-- Start Data records --

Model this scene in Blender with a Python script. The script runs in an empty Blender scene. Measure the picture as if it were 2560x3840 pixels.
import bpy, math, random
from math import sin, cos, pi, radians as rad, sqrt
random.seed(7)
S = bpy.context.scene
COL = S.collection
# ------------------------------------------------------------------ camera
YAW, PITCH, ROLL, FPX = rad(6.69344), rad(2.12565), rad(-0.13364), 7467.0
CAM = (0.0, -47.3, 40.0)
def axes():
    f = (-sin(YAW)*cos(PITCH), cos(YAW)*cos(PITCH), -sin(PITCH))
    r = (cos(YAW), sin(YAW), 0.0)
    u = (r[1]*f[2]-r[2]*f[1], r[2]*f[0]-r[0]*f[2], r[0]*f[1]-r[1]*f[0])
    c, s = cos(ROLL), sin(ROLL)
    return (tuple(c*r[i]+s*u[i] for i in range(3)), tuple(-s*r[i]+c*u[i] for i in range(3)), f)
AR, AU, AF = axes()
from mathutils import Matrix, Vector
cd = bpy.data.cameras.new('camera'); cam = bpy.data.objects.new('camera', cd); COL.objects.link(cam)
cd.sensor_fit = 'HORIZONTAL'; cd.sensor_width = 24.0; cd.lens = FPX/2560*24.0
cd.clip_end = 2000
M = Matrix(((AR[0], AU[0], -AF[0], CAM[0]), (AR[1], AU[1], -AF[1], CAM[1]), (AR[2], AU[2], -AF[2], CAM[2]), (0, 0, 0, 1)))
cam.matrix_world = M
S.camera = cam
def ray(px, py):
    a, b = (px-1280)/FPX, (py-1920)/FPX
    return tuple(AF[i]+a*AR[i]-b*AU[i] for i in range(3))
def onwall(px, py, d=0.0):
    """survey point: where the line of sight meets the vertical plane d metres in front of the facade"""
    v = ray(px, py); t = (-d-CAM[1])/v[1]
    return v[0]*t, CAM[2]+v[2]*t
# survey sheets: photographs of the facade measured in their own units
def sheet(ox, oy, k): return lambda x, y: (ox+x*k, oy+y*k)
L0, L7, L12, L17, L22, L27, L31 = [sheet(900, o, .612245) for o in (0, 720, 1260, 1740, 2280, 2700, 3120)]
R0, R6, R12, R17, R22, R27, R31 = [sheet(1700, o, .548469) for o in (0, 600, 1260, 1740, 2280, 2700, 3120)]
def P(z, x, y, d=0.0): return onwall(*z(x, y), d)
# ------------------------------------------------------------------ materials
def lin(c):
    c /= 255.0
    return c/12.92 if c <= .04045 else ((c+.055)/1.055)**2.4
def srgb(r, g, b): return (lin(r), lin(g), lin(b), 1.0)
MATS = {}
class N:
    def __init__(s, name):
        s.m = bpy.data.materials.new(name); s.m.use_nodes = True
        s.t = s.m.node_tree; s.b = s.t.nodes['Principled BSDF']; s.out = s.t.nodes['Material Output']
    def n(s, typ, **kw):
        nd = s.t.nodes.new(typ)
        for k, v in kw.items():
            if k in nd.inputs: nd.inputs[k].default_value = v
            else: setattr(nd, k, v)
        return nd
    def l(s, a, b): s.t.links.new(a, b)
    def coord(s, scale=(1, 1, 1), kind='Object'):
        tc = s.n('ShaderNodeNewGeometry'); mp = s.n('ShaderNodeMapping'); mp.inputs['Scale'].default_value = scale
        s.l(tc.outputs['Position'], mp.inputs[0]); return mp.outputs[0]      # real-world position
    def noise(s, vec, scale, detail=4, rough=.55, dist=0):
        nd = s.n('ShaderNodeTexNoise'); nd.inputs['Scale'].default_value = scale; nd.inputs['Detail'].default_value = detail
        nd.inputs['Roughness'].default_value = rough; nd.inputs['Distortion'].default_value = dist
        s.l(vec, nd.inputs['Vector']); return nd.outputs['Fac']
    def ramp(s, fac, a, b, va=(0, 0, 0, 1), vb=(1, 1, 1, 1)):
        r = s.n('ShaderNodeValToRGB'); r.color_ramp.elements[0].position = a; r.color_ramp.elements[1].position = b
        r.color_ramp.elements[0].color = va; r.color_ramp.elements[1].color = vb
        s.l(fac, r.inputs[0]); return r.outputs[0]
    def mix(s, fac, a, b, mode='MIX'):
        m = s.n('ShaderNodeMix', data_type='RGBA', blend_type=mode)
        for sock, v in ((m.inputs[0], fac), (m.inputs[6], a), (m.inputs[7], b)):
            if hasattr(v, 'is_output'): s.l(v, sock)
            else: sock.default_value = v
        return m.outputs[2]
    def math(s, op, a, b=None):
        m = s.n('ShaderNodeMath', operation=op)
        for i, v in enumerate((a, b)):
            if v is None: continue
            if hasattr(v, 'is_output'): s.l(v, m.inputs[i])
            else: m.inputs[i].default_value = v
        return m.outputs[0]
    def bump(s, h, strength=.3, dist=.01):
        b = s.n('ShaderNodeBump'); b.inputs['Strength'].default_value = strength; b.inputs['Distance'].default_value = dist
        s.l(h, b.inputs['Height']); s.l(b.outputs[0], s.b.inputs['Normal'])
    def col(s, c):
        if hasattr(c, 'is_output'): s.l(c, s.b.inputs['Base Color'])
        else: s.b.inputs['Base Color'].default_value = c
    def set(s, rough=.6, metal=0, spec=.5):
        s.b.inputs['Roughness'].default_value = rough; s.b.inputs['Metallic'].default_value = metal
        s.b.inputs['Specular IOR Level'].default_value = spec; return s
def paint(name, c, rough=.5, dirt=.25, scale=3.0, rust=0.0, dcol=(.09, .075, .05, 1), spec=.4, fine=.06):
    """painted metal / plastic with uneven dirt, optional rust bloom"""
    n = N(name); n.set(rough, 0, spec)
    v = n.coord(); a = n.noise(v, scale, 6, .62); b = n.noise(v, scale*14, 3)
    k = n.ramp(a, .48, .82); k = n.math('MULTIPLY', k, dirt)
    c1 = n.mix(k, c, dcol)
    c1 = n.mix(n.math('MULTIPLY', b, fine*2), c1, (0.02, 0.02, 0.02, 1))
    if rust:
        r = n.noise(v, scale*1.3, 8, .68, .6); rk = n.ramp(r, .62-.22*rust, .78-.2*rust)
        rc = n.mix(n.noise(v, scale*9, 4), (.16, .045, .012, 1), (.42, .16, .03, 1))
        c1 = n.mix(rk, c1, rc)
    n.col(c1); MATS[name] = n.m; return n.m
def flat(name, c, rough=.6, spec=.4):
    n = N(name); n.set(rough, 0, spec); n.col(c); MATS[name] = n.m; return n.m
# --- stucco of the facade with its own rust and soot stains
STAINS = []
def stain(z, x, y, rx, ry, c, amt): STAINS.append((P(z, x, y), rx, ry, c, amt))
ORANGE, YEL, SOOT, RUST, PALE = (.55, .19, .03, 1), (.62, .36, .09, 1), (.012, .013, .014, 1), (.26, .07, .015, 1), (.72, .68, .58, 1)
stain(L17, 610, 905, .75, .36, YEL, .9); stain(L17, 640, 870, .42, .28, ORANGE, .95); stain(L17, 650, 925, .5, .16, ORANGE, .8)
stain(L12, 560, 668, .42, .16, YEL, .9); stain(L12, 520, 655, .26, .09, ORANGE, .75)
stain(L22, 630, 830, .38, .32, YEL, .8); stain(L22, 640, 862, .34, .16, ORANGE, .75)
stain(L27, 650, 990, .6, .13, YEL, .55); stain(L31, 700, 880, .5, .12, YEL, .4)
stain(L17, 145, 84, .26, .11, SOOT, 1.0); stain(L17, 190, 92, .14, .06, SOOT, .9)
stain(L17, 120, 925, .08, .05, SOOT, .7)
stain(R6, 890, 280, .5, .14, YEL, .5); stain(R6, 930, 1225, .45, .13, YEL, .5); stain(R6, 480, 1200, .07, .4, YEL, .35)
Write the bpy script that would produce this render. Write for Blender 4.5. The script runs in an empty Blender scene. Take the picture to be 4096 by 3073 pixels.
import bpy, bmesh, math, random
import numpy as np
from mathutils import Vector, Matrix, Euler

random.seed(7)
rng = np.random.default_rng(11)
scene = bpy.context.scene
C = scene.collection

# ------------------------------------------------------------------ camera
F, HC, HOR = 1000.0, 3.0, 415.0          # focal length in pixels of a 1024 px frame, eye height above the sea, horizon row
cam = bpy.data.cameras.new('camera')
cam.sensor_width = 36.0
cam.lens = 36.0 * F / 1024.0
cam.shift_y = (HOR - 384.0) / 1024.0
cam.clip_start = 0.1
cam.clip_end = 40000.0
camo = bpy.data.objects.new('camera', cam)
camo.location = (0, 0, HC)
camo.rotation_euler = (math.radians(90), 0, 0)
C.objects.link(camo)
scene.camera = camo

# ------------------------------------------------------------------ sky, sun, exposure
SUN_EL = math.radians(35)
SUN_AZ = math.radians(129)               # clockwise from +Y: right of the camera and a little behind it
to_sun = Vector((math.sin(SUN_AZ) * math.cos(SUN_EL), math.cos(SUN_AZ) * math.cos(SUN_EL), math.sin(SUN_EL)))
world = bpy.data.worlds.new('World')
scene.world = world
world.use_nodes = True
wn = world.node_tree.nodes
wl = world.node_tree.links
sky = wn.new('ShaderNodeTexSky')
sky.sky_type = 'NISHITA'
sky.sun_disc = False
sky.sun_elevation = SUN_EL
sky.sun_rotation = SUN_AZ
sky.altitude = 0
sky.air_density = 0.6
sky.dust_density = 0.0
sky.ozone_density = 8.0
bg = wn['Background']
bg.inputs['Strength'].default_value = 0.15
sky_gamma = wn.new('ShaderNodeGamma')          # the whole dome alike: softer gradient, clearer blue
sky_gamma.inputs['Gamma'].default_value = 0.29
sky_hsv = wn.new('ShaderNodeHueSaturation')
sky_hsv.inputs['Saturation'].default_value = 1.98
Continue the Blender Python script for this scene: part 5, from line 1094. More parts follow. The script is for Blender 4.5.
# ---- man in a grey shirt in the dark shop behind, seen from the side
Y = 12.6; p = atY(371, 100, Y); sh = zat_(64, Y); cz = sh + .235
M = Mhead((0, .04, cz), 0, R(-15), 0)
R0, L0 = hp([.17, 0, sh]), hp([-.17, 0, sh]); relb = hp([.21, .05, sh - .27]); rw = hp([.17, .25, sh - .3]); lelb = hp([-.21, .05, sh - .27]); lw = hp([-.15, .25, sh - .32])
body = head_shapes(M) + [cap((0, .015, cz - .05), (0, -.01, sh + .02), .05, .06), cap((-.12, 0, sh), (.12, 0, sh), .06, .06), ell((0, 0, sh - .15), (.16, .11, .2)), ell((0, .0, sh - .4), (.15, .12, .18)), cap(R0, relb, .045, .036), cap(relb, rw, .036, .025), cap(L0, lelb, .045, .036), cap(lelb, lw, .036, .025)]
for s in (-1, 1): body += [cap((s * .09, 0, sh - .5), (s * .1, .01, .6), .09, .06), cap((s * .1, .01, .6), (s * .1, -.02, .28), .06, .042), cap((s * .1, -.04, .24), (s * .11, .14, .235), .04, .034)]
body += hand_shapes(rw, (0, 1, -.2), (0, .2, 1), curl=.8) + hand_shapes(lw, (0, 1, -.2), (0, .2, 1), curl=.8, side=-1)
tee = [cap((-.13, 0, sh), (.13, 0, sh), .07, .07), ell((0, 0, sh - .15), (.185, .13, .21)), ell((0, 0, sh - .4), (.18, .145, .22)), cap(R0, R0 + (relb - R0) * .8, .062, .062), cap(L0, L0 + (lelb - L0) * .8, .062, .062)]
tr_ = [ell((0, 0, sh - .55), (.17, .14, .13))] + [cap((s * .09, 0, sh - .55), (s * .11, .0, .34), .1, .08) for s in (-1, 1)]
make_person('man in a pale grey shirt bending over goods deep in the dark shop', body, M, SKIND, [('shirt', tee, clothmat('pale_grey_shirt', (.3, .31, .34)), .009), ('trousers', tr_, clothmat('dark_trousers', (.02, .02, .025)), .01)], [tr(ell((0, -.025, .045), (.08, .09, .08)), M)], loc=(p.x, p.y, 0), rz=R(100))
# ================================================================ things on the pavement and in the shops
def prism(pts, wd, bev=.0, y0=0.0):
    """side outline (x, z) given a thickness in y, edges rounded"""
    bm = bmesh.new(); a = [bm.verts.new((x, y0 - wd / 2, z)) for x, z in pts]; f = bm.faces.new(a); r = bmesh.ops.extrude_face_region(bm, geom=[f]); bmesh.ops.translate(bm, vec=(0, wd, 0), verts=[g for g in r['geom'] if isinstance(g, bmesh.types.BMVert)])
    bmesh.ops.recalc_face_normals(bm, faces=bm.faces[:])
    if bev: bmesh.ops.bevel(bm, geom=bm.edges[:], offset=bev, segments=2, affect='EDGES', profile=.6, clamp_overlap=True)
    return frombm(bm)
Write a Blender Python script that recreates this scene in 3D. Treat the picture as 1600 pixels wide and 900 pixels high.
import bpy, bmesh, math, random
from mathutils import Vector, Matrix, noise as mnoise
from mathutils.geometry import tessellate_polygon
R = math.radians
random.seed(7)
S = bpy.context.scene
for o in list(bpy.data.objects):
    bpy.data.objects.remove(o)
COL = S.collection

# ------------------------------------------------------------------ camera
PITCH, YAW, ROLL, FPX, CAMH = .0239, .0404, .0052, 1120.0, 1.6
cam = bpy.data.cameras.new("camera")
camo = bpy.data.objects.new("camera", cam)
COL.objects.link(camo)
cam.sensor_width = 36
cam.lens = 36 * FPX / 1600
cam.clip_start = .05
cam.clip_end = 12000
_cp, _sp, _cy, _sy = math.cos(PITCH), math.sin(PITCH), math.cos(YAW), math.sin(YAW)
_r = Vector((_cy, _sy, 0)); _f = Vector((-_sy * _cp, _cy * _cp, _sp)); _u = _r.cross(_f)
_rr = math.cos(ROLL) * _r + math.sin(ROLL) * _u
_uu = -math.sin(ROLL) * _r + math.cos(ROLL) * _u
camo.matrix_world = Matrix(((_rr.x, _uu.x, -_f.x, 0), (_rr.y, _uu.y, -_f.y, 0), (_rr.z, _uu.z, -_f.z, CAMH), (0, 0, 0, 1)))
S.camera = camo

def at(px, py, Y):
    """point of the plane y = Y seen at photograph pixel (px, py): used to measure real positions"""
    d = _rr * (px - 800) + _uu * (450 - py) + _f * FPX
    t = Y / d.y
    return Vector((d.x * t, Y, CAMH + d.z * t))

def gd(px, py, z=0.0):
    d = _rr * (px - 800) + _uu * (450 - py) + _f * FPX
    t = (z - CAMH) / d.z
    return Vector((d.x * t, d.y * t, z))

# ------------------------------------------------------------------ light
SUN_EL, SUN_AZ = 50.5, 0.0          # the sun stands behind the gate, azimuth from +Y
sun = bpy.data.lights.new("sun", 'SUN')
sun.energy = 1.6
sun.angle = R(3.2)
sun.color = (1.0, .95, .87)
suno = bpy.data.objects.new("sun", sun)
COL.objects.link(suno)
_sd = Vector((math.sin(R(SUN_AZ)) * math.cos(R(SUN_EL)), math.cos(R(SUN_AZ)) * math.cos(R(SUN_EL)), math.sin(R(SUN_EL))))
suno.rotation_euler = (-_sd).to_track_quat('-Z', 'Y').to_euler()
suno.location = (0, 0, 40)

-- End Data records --

▸ **Your objective**
Go over the records above and tally the lines with the word "that" in them. Give the number alone.

▸ **Correct output**
2